Not all custom resources are identical. There are a variety of different reasons for extending the Kubernetes API surface area, and the following sections discuss some general patterns you may want to consider.

Just Data

The easiest pattern for API extension is the notion of “just data.” In this pattern, you are simply using the API server for storage and retrieval of information for your application. It is important to note that you should not use the Kubernetes API server for application data storage. The Kubernetes API server is not designed to be a key/value store for your app; instead, API extensions should be control or configuration objects that help you manage the deployment or runtime of your application. An example use case for the “just data” pattern might be configuration for canary deployments of your application—for example, directing 10% of all traffic to an experimental backend. While in theory such configuration information could also be stored in a ConfigMap, ConfigMaps are essentially untyped, and sometimes using a more strongly typed API extension object provides clarity and ease of use.
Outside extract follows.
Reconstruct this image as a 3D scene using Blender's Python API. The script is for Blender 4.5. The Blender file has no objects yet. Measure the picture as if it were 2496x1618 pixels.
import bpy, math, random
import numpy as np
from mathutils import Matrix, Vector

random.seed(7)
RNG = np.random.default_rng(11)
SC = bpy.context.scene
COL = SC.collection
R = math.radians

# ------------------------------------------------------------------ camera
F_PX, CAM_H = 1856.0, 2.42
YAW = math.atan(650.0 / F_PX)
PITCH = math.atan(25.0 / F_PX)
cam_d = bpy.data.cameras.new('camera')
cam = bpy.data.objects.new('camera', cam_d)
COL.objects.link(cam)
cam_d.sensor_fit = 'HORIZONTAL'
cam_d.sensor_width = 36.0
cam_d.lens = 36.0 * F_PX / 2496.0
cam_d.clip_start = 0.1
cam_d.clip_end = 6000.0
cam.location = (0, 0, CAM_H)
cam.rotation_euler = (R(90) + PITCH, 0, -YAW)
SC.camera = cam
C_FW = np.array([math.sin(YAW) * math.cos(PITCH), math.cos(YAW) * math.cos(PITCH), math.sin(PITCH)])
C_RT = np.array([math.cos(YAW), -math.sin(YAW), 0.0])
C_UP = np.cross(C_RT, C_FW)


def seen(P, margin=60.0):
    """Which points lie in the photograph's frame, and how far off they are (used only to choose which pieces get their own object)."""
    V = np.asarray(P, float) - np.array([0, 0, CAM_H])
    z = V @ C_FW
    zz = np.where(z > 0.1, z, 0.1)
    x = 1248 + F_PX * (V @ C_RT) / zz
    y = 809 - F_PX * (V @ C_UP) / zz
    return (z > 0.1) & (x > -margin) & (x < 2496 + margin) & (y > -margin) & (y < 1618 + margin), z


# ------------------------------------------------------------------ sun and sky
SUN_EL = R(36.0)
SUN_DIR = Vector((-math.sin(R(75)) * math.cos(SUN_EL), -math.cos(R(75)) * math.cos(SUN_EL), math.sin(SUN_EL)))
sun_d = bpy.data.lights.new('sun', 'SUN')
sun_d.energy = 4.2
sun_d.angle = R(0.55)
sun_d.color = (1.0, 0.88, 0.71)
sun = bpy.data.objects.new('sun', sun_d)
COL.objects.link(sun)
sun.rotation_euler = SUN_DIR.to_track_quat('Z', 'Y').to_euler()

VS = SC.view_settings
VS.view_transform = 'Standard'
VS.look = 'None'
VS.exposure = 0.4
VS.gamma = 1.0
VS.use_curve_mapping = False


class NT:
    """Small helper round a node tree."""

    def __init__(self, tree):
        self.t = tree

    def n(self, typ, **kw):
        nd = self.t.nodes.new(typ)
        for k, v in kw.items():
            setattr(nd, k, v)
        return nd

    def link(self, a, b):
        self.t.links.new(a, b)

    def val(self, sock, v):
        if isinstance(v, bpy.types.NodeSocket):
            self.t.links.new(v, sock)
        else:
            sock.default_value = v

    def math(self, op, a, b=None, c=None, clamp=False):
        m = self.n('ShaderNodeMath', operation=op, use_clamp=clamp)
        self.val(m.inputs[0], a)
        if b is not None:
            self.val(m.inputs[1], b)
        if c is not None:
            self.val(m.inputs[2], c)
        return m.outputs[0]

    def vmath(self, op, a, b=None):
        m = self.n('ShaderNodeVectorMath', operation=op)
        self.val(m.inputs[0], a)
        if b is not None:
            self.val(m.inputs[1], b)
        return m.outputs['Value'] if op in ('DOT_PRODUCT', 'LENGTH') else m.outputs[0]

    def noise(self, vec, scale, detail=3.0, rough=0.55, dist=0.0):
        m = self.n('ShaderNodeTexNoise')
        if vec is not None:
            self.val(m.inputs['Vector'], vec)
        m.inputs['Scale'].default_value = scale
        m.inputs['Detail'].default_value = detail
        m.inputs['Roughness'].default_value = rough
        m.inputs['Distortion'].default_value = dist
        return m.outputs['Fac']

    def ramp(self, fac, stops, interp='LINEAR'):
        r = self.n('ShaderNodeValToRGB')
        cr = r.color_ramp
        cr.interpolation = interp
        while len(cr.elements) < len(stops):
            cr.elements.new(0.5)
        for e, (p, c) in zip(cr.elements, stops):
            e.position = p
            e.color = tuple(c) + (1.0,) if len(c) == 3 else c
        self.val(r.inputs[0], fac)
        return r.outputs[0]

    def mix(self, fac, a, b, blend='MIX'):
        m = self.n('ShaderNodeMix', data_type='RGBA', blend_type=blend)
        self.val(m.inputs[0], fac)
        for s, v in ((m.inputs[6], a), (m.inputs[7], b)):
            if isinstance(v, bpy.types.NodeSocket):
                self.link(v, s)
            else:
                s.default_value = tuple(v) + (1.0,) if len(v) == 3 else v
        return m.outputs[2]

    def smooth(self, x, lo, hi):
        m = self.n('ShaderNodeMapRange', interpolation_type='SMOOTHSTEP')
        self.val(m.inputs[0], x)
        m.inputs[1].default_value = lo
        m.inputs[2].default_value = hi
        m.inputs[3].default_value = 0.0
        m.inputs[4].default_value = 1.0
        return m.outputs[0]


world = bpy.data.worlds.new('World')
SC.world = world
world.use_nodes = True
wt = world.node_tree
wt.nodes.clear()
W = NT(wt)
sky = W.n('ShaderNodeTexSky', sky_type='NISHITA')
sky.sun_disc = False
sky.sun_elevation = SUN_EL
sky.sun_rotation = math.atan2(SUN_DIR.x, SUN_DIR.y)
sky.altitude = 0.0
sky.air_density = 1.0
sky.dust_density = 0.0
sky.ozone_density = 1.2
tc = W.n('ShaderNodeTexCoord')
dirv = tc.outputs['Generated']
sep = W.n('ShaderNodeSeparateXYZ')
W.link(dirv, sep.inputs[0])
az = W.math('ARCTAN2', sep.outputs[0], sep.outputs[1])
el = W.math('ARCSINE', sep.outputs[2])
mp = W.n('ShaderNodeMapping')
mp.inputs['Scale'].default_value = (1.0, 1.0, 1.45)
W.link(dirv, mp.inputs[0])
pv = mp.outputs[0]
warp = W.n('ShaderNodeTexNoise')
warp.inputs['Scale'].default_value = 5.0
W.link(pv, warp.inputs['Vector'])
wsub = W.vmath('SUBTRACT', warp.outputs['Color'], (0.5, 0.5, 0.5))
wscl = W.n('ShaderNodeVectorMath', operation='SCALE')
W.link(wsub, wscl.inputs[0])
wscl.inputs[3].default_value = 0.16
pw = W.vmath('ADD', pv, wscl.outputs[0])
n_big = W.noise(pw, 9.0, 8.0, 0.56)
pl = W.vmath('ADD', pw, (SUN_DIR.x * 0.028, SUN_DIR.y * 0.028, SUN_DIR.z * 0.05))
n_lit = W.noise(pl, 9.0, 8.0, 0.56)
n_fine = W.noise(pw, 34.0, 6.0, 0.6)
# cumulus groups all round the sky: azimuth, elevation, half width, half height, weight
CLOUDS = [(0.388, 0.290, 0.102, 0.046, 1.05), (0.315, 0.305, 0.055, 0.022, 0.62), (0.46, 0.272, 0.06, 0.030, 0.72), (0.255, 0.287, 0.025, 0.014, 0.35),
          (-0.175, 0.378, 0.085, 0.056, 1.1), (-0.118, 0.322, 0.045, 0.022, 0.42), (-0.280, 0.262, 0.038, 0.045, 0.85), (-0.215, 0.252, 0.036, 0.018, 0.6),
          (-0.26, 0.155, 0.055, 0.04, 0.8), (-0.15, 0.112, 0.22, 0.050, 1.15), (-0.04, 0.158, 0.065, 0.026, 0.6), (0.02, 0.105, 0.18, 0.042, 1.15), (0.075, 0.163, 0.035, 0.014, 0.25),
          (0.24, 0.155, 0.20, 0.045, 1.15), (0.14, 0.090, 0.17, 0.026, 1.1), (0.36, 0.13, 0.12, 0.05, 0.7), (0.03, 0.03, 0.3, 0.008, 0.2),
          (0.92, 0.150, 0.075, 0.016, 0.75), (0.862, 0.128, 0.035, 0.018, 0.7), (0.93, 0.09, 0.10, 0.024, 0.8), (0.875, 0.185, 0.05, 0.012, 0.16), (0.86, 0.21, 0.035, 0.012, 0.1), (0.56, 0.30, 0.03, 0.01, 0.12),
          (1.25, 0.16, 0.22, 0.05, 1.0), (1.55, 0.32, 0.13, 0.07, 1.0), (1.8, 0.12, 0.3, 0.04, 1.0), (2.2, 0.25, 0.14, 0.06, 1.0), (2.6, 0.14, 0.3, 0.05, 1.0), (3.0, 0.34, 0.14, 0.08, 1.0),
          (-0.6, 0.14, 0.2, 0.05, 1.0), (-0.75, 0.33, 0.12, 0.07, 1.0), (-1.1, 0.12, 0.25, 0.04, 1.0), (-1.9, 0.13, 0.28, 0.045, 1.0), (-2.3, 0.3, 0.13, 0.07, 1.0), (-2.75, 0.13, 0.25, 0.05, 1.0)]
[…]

Extensions that are just data don’t need a corresponding controller to activate them, but they may have validating or mutating admission controllers to ensure that they are well formed. For example, in the canary use case a validating controller might ensure that all percentages in the canary object sum to 100%.

Compilers

A slightly more complicated pattern is the “compiler” or “abstraction” pattern. In this pattern the API extension object represents a higher-level abstraction that is “compiled” into a combination of lower-level Kubernetes objects. The LoadTest extension in the previous example is an example of this compiler abstraction pattern. A user consumes the extension as a high-level concept, in this case a loadtest, but it comes into being by being deployed as a collection of Kubernetes Pods and services. To achieve this, a compiled abstraction requires an API controller to be running somewhere in the cluster, to watch the current LoadTests and create the “compiled” representation (and likewise delete representations that no longer exist). In contrast to the operator pattern described next, however, there is no online health maintenance for compiled abstractions; it is delegated down to the lower-level objects (e.g., Pods).

Operators

While compiler extensions provide easy-to-use abstractions, extensions that use the “operator” pattern provide online, proactive management of the resources created by the extensions. These extensions likely provide a higher-level abstraction (for example, a database) that is compiled down to a lower-level representation, but they also provide online functionality, such as snapshot backups of the database, or upgrade notifications when a new version of the software is available. To achieve this, the controller not only monitors the extension API to add or remove things as necessary, but also monitors the running state of the application supplied by the extension (e.g., a database) and takes actions to remediate unhealthy databases, take snapshots, or restore from a snapshot if a failure occurs. Operators are the most complicated pattern for API extension of Kubernetes, but they are also the most powerful, enabling users to get easy access to “self-driving” abstractions that are responsible not just for deployment, but also health checking and repair.

Getting Started

Getting started extending the Kubernetes API can be a daunting and exhausting experience. Fortunately, there is a great deal of code to help you out. The Kubebuilder project contains a library of code intended help you easily build reliable Kubernetes API extensions. It’s a great resource to help you bootstrap your extension.

Summary

One of the great “superpowers” of Kubernetes is its ecosystem, and one of the most significant things powering this ecosystem is the extensibility of the Kubernetes API. Whether you’re designing your own extensions to customize your cluster or consuming off-the-shelf extensions as utilities, cluster services, or operators, API extensions are the key to making your cluster your own and building the right environment for the rapid development of reliable applications.